In the Spotlight: Caroline Theobald CBE, Founder of The Bridge Club

Our guest this month is Caroline Theobald CBE who became a client of Ryecroft Glenton 25 years ago when she established her business, The Bridge Club. Since then, she has been involved in a range of organisations and projects, including an instrumental role in setting up the Entrepreneurs’ Forum and a diplomatic appointment as Honorary Consul to Sweden, a post she held for 14 years. Caroline continues to chair the North East chapter of the Swedish Chamber of Commerce.

In 2016, Caroline was awarded a CBE for services to business and entrepreneurship. She is also a lifetime holder of the Queen’s Award for Enterprise for the work she does in harnessing the enterprise potential of young people, business owners and managers.

What has motivated you in your career?

I am driven by opportunity. Opportunity for all to achieve their potential, whether that’s through starting and growing a business or by gaining the confidence to be who the individual wants to be.  Fundamental to that thinking is realising that people make a difference – for better or for worse. I’ve always wanted to act as a positive force connecting individuals young and old to folk that can make things happen for them.  Increased social mobility brings huge benefits to individuals and has a significant impact at regional level.

These principles led me to set up The Bridge Club in 2000 to connect founders with funding, management advice and new markets, and to stimulate enterprise thinking in schools, colleges and universities.  For the 25 years I’ve been a client I’ve provided early-stage entrepreneurs with access to the money, management, skills and markets they need to grow their businesses.

What other projects have led on from this?
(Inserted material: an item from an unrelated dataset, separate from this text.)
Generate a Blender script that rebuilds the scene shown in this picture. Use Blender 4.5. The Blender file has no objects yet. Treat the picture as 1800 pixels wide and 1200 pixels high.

Presently, through Bridge Club, I’m the project lead and one of the directors of Connect Northumberland where we’re building a community of Northumberland’s employers to help the county transition to a vibrant post-coal economy. Over the last 18 months Connect Northumberland has moved the dial in place-based, multi-sector employer collaboration delivering leadership development programmes.  It now plans to work with Newcastle United Foundation to encourage economically inactive people into the workplace and those young people who leave the county to stay and seek employment amongst this large multi-sector group of employers.

I am a non-executive director of the Power of Women campaign, a community interest company launched 3 years ago to elevate the aspirations of girls growing up in the Tees Valley and beyond. We work with primary schools to deliver activities and information, making a range of careers visible to girls from a young age.

A five-year term as chair of the Advisory Board at Newcastle Business School, Northumbria University, gave me the opportunity to help the school’s executive develop a new strategy to become a ‘force for good.’ I was recently honoured to be made a Visiting Professor.

My work with the Swedish business community has helped develop strong trading links between Sweden and the North East region, with the result that Swedish businesses looking to set up in the UK are building on this existing relationship. Because of BREXIT it was important to have a legacy of this friendship and so we recently raised money from Swedish contacts in the area to build an Anglo-Swedish garden in Saltwell Park.

Have you witnessed an improvement over the last 25 years in the inequalities which inspired you to do this work?

Through my work with the North East Initiative on Business Ethics, I see businesses thinking more about all their stakeholders, not just their financial performance.  The growth of the BCorp movement is proof positive of this. But there is still work to be done.  The recently published Child Poverty Report contains shocking truths.  The findings showed the proportion of North East children in poverty and from working families had risen from 56% to 67% in under a decade. We all have a duty to do what we can to reverse these statistics and give children visibility of hope for a more positive future. 

What advice would you give to a young person setting out in their career?

Firstly, the importance of authenticity; find out who you are by testing yourself, exploring new ideas, pushing your boundaries. Work out what success means to you, articulate it and be true to it.  And my old dad’s maxim remains very true: “always try to do the right things for the right reasons and learn to believe in yourself”.